What the task asks.
Look through the data below. Collect every line where the word "from" occurs.

Provided data.

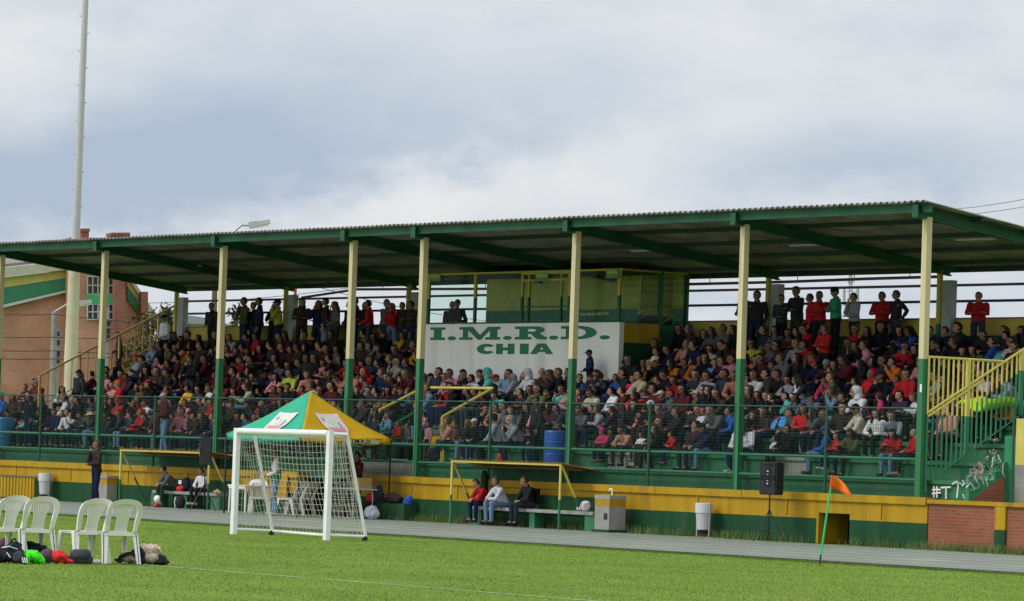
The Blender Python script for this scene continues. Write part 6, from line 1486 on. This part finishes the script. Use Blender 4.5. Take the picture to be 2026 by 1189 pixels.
poly('fascia', [(252, 535), (278, 575), (278, 588), (252, 546)], cmat('hall_fascia', (.48, .46, .36), .7), .4, .6); poly('fascia', [(293, 598), (310, 622), (310, 628), (293, 625)], cmat('hall_fascia', (.48, .46, .36), .7), .4, .6)
# low house roofs seen through the rails
p0 = ray(380, 640); Pn = CAMP + p0*(230/p0.dot(FW))
hs = thing('house', (Pn.x, Pn.y, 0), 'pale low house roof seen between the rails behind the stand', 'house')
q_ = [atP(px, py, Pn, nF) for px, py in ((352, 640), (432, 640), (432, 760), (352, 760))]; MB().prism(q_, -nF*8).build('wall', M['greypaint'], hs)
q_ = [atP(px, py, Pn+nF*.5, nF) for px, py in ((352, 628), (375, 624), (432, 632), (432, 641), (352, 641))]; MB().prism(q_, -nF*9).build('roof', cmat('grey_house_roof', (.28, .29, .31), .8), hs)

# masts, lamps and poles
def upright(px, py0, py1, D_, r0, r1, mt, name, label, cat, extra=None):
    d0, d1 = ray(px[0], py0), ray(px[1], py1); A0 = CAMP + d0*(D_/d0.dot(FW)); A1 = CAMP + d1*(D_/d1.dot(FW)); A1b = Vector((A1.x, A1.y, 0))
    return A0, A1
D1 = 129.0
t0 = CAMP + ray(169, 0)*(D1/ray(169, 0).dot(FW)); t1 = CAMP + ray(149.5, 480)*(D1/ray(149.5, 480).dot(FW)); t2 = CAMP + ray(137, 790)*(D1/ray(137, 790).dot(FW))
mast = thing('floodlight_mast', (t2.x, t2.y, 0), 'very tall pale tapering mast rising above the roof at left', 'mast')
k1 = D1/CAMF; ext = t0+(t0-t1)*.35
mb = MB(); mb.tube(t1, t0, 8.2*k1, 6.0*k1, 18); mb.tube(t0, ext, 6.0*k1, 4.8*k1, 18); mb.build('mast_tube', cmat('mast_pale_paint', (.52, .51, .52), .5, var=.06), mast)
gd = Vector((t2.x+(t2.x-t1.x)*.4, t2.y+(t2.y-t1.y)*.4, 0))
mb = MB(); mb.tube(t2, t1, 14.5*k1, 10.5*k1, 18); mb.tube(gd, t2, 15.5*k1, 14.5*k1, 18); mb.build('mast_foot', mat('rusty_cream_paint', (.58, .53, .36), .6, .1, 1, stain=(.30, .16, .06), stain_amt=.5), mast)
mb = MB()
for i in range(16):
    p = t1.lerp(t0, i/14); s = -1 if i % 2 else 1; mb.tube(p, p+RT*(s*11*k1)+V3(0, 0, .06), .018, n=6)
mb.build('climbing_pegs', M['metal'], mast)
def lamp(pole_px, base_y, top, head, D_, label, rp_=.06, arm=True, tm='concrete', poletop=None):
    A = lambda x, y: CAMP + ray(x, y)*(D_/ray(x, y).dot(FW))
    a, h0_, h1_ = A(*top), A(*head[0]), A(*head[1]); b = A(pole_px, base_y)
    t = thing('street_lamp', (b.x, b.y, 0), label, 'street lamp')
    pt = A(*poletop) if poletop else a
    MB().tube((b.x, b.y, 0), pt, rp_*1.3, rp_, 12).build('pole', M[tm], t)
    if arm: MB().path([a, a.lerp(h0_, .5)+V3(0, 0, .12), h0_], .035).build('arm', M['metal'], t)
    d = (h1_-h0_); u = V3(0, 0, 1)
    mb = MB(); w = d.length
    mb.bar(h0_, h0_+d*.42, .26, .20); mb.bar(h0_+d*.40, h1_, .30, .13); me = mb
    mb.build('lamp_head', cmat('lamp_housing_grey', (.50, .50, .47), .5), t)
    mb = MB(); mb.bar(h0_+d*.42-V3(0, 0, .09), h1_-d*.06-V3(0, 0, .08), .24, .06); mb.build('lamp_lens', M['plastic'], t)
    return t
lamp(425, 700, (462, 459), ((493, 446), (534, 438)), 126, 'grey street lamp head reaching up above the stand roof', .09, True, 'wood', (425, 566))
lamp(107, 790, (108, 617), ((158, 601), (180, 596)), 130, 'street lamp in front of the brick hall at left', .10, True, 'concrete', (108, 616))
A = lambda x, y, D_: CAMP + ray(x, y)*(D_/ray(x, y).dot(FW))
u0 = A(112, 720, 131.5); up_ = thing('utility_pole', (u0.x, u0.y, 0), 'utility pole with meter boxes and brackets beside the left street lamp', 'pole')
MB().tube((u0.x, u0.y, 0), A(116, 650, 131.5), .09, .08, 10).build('pole', M['blockgrey'], up_)
for y, w, h in ((660, 4, 8), (678, 5, 9), (700, 6, 10), (715, 4, 6)): c = A(113, y, 131.3); MB().box(c, (w*.03, .14, h*.02)).build('meter_box', M['navyrail'], up_)
# second pole behind the second column
u1 = A(212, 720, 140); up2 = thing('utility_pole', (u1.x, u1.y, 0), 'dark utility pole with equipment just right of the second column', 'pole')
MB().tube((u1.x, u1.y, 0), A(213, 610, 140), .10, .08, 10).build('pole', M['blockgrey'], up2)
for y in (640, 655, 668): c = A(213, y, 139.8); MB().box(c, (.16, .14, .2)).build('equipment_box', M['black'], up2)
# red and white pole behind
r0_, r1_ = A(585, 566, 135), A(581, 640, 135); rpz = thing('signal_pole', (r1_.x, r1_.y, 0), 'thin red and brown pole behind the rails left of the fourth column', 'pole')
MB().tube(A(584, 585, 135), r0_, .05, n=8).build('red_top', cmat('signal_red', (.45, .05, .04), .5), rpz); MB().tube((r1_.x, r1_.y, 0), A(584, 585, 135), .055, n=8).build('pole', M['wood'], rpz)
# lattice tower far behind at right
tw = thing('telecom_tower', (0, 0, 0), 'distant pale lattice telecom tower seen between the right rails', 'tower'); DT = 420
b0_ = A(1683, 720, DT); tw.location = (b0_.x, b0_.y, 0)
mb = MB(); wk = DT/CAMF
for i in range(26):
    ya, yb = 720-i*7.4, 720-(i+1)*7.4; wa, wb = 4.6-i*.10, 4.6-(i+1)*.10
    for s in (-1, 1):
        mb.bar(A(1683+s*wa, ya, DT), A(1683+s*wb, yb, DT), .10); mb.bar(A(1683+s*wa, ya, DT), A(1683-s*wb, yb, DT), .06)
        mb.bar(A(1683+s*wa, ya, DT+wk*6), A(1683+s*wb, yb, DT+wk*6), .10)
for s in (-1, 1): mb.bar(b0_+RT*(s*.25), Vector((b0_.x, b0_.y, 0))+RT*(s*.3), .1)
mb.build('lattice', cmat('tower_paint', (.42, .40, .42), .6), tw)
mb = MB()
for x in (1670, 1697): mb.bar(A(x, 571, DT), A(x, 605, DT), .22); mb.bar(A(x, 578, DT), A(1683, 575, DT), .07); mb.bar(A(x, 598, DT), A(1683, 600, DT), .07)
mb.bar(A(1677, 557, DT), A(1690, 557, DT), .25); mb.build('antenna', cmat('antenna_grey', (.40, .38, .40), .6), tw)
# overhead wires
def wire(name, pts, r, label):
    P_ = []; 
    for (a, b) in zip(pts, pts[1:]):
        for i in range(9): t = i/8; v = a.lerp(b, t); v.z -= (a-b).length*.012*math.sin(math.pi*t); P_.append(v)
    mb = MB(); [mb.tube(P_[i], P_[i+1], r, n=5, caps=False) for i in range(len(P_)-1) if (P_[i]-P_[i+1]).length > 1e-4]
    o = mb.build(name, M['black'], loc=tuple(pts[0])); return tag(o, label, 'cable')
wire('overhead_cable', [A(1700, 412, 120), A(2100, 380, 100)], .008, 'upper of two thin cables crossing the sky at the right edge')
wire('overhead_cable', [A(1700, 422, 120), A(2100, 396, 100)], .008, 'lower of two thin cables crossing the sky at the right edge')
for y0_, y1_, D2, nm in ((663, 668, 129, 'topmost dark cable across the brick hall wall'), (690, 700, 129.2, 'middle dark cable across the brick hall wall'), (706, 698, 129.4, 'lowest dark cable across the brick hall wall'), (618, 640, 129.6, 'thin cable running high past the brick hall')):
    wire('overhead_cable', [A(-80, y0_, D2), A(112, y0_+4, D2), A(330, y1_, D2)], .014, nm)
wire('overhead_cable', [A(600, 560, 110), A(1000, 640, 120)], .01, 'slanting cable behind the back rails near the booth')
wire('overhead_cable', [A(250, 600, 129), A(760, 560, 118)], .01, 'cable from the lamp behind the stand toward the booth')
# trees behind the left railing
def tree(px, py, D_, w, h, n, seed, label, col=M['leaf']):
    b = A(px, py, D_); t = thing('tree', (b.x, b.y, 0), label, 'tree'); r = random.Random(seed)
    mb = MB(); mb.tube((b.x, b.y, 0), (b.x, b.y, b.z), .10, .05, 8)
    tips = []
    for i in range(9):
        a = r.uniform(0, 6.28); q = Vector((b.x+math.cos(a)*w*r.uniform(.3, 1), b.y+math.sin(a)*w*r.uniform(.3, 1), b.z+h*r.uniform(-.5, .9))); mb.tube((b.x, b.y, b.z-h*.6), q, .03, .012, 5); tips.append(q)
    mb.build('trunk', M['wood'], t); mb = MB()
    for i in range(n):
        c = r.choice(tips); p = c+Vector([r.gauss(0, w*.28), r.gauss(0, w*.28), r.gauss(0, h*.22)]); L_ = r.uniform(.05, .13); a = Vector([r.gauss(0, 1) for _ in range(3)]).normalized(); b2v = a.orthogonal().normalized()
        mb.quad(p-a*L_, p-b2v*L_*.4, p+a*L_, p+b2v*L_*.4)
    mb.build('crown', col, t); return t
tree(338, 645, 135, .45, .7, 900, 1, 'sparse dark shrub top behind the back end of the left railing')
tree(300, 690, 135, 1.0, 1.0, 3000, 2, 'bushy ochre green shrub behind the left end railing', cmat('ochre_foliage', (.10, .085, .03), .85, var=.4))
tree(472, 645, 130, .30, .55, 220, 5, 'small bare branched tree behind the back wall by the third column')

Final result.
The Blender Python script for this scene continues. Write part 6, from line 1486 on. This part finishes the script. Use Blender 4.5. Take the picture to be 2026 by 1189 pixels.
wire('overhead_cable', [A(250, 600, 129), A(760, 560, 118)], .01, 'cable from the lamp behind the stand toward the booth')